In his most recent article, structured much along the same lines as his article on the Israeli model, Friedman argues that the Arab Spring’s root cause is a deep-seated desire within Arabs to catch up with Dubai’s capitalist atmosphere of affluence and opportunity. Having grown up between Cairo and Dubai, I am wary of the comparison which is made between the two cities and more specifically the treatment of Dubai as a blueprint for what Egypt could be. I have learned that attempts to universalise the Dubai model are problematic in a society with roughly ten times the UAE’s population and only two-thirds of the UAE’s GDP.
Egyptian neo-liberalism is a failed project, since it can only address the needs of the upper echelons of our society at any given time. Indeed, the middle class, once a growing sector of the population, has all but collapsed under neo-liberalism and Egyptian society has reverted to a binaristic feudal hierarchy consisting of two classes.The trickle-down effect never happened, because the wealth, which, according to the Arab right-wing politicians should have trickled-down, got trapped in places like Kattameya, which hire only a fraction of the people who lost their jobs through the large scale privatisation which made places like Kattameya possible in the first place.
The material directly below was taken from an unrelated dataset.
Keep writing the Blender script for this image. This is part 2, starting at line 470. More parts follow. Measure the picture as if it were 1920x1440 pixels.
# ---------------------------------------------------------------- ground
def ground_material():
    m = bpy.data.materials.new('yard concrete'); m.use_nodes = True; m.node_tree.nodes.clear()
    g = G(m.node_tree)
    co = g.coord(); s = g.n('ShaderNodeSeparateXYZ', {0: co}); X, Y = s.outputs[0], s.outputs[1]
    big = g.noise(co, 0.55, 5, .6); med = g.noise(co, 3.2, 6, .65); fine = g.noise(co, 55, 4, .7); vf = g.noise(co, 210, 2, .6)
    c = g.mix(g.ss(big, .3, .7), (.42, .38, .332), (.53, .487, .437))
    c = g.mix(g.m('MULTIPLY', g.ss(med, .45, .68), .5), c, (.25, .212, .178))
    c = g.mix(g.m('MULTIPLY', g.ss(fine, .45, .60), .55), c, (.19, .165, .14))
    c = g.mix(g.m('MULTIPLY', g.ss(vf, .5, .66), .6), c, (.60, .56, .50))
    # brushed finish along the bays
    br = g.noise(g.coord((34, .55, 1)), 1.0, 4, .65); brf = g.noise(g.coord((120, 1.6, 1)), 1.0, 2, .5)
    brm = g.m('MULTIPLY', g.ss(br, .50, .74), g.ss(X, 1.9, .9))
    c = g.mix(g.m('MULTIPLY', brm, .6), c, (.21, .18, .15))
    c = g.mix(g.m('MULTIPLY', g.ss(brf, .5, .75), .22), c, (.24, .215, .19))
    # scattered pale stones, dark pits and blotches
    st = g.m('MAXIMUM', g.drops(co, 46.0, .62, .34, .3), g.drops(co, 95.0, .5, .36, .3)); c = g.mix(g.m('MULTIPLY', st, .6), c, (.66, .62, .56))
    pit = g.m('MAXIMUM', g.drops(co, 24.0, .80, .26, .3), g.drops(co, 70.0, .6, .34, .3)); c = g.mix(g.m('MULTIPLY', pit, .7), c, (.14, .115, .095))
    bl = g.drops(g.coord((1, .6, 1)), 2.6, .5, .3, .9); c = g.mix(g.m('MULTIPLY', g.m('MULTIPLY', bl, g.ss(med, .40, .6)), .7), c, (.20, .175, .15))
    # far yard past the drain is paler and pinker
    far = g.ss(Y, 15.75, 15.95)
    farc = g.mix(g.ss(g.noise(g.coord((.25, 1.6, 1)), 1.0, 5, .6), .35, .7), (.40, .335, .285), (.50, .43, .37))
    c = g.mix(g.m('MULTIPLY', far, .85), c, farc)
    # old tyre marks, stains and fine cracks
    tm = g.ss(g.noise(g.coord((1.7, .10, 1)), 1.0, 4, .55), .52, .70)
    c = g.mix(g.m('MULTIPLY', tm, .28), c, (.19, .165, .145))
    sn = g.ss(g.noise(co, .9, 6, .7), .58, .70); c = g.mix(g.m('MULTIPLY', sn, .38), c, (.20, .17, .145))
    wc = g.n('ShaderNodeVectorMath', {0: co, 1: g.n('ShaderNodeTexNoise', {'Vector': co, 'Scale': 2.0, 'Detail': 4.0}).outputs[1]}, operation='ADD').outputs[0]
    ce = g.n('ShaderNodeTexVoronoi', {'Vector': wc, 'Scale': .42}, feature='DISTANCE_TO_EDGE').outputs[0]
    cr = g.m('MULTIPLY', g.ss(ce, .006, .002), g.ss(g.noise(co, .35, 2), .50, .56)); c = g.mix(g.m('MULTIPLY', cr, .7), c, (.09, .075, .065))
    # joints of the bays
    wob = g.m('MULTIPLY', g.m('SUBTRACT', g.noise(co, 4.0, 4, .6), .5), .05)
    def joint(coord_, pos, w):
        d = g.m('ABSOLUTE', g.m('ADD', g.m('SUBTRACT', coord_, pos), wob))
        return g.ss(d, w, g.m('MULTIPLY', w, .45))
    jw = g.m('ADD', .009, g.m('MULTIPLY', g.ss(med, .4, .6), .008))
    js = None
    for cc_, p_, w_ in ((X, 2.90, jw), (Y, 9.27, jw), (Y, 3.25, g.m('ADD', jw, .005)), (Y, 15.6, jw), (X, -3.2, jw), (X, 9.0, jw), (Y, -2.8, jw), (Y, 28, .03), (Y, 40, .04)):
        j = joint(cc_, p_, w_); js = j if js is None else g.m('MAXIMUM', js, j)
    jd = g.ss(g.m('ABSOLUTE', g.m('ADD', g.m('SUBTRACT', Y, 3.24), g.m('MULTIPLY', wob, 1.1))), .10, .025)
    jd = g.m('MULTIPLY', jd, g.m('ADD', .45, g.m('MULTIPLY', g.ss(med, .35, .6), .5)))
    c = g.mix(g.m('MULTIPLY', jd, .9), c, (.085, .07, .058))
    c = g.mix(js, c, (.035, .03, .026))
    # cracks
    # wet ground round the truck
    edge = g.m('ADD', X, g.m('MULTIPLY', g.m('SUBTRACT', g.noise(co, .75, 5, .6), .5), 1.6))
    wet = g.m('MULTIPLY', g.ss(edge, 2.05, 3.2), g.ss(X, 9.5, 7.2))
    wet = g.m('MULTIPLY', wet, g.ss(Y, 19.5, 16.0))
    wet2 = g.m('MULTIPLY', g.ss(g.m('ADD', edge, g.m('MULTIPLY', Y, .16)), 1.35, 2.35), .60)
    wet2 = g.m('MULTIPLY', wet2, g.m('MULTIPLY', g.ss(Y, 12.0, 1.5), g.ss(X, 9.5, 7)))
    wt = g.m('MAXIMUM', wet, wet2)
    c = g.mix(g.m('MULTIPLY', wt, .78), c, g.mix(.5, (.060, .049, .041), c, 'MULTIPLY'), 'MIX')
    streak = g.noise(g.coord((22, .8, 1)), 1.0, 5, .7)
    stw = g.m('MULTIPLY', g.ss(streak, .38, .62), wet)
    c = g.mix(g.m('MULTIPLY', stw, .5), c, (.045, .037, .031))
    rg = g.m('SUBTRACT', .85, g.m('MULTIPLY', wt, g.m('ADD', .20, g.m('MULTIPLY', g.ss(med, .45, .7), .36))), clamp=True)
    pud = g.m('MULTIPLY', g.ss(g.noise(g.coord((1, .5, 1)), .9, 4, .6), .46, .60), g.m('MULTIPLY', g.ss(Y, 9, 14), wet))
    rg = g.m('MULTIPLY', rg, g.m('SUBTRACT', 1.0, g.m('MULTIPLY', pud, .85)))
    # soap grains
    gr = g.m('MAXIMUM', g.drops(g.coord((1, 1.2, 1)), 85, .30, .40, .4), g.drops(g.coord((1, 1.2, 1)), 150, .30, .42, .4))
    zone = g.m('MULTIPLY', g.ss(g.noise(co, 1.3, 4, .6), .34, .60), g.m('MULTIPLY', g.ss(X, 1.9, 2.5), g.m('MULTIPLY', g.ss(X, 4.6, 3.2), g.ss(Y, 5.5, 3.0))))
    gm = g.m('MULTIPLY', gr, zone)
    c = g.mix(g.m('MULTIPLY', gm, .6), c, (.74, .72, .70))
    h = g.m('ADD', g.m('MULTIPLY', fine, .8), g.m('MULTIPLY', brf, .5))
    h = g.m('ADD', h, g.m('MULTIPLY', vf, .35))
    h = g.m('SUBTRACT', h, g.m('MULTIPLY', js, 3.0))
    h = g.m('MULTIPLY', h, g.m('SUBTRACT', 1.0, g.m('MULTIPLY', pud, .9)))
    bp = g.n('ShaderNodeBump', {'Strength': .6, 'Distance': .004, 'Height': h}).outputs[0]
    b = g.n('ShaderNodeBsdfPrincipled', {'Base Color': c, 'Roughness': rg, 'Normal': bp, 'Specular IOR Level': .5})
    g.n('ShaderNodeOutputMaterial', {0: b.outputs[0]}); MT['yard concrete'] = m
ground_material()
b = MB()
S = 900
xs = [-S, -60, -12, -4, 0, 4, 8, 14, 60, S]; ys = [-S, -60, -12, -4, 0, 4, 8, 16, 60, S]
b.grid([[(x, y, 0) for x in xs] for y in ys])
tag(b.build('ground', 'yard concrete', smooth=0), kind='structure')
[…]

Rather than taking articles such as Friedman’s at face value and pitting the so-called irrational and conservative lower class Arab masses against the liberal bourgeoisie of Dubai and Kattameya, we should look for the points of convergence between these two categories. What we forget is the involvement of Friedman’s Dubai, by which I don’t mean the city itself, but the corporate ideologies which he uses Dubai to stand in for, in creating the impoverishment and violence that continues to plague the region. The two worlds do not exist independently of one another at either poles of a linear trajectory, as it were, but simultaneously. We must wake up to the reality that there is no glistening skyline at the end of the neoliberal road for Egypt’s lower classes but only more redundancies, hunger and misery. Even Friedman’s Dubai, the Arab utopia abounding with opportunities, does not correspond to the realities on the ground. True, many Arabs have excelled professionally and are enjoying lifestyles which are the envy of young people across the region. However, one need only compare the names which crop up in a Dubai business card collection to those found in the indices of Levantine and Egyptian history books to realise that these opportunities aren’t for everyone.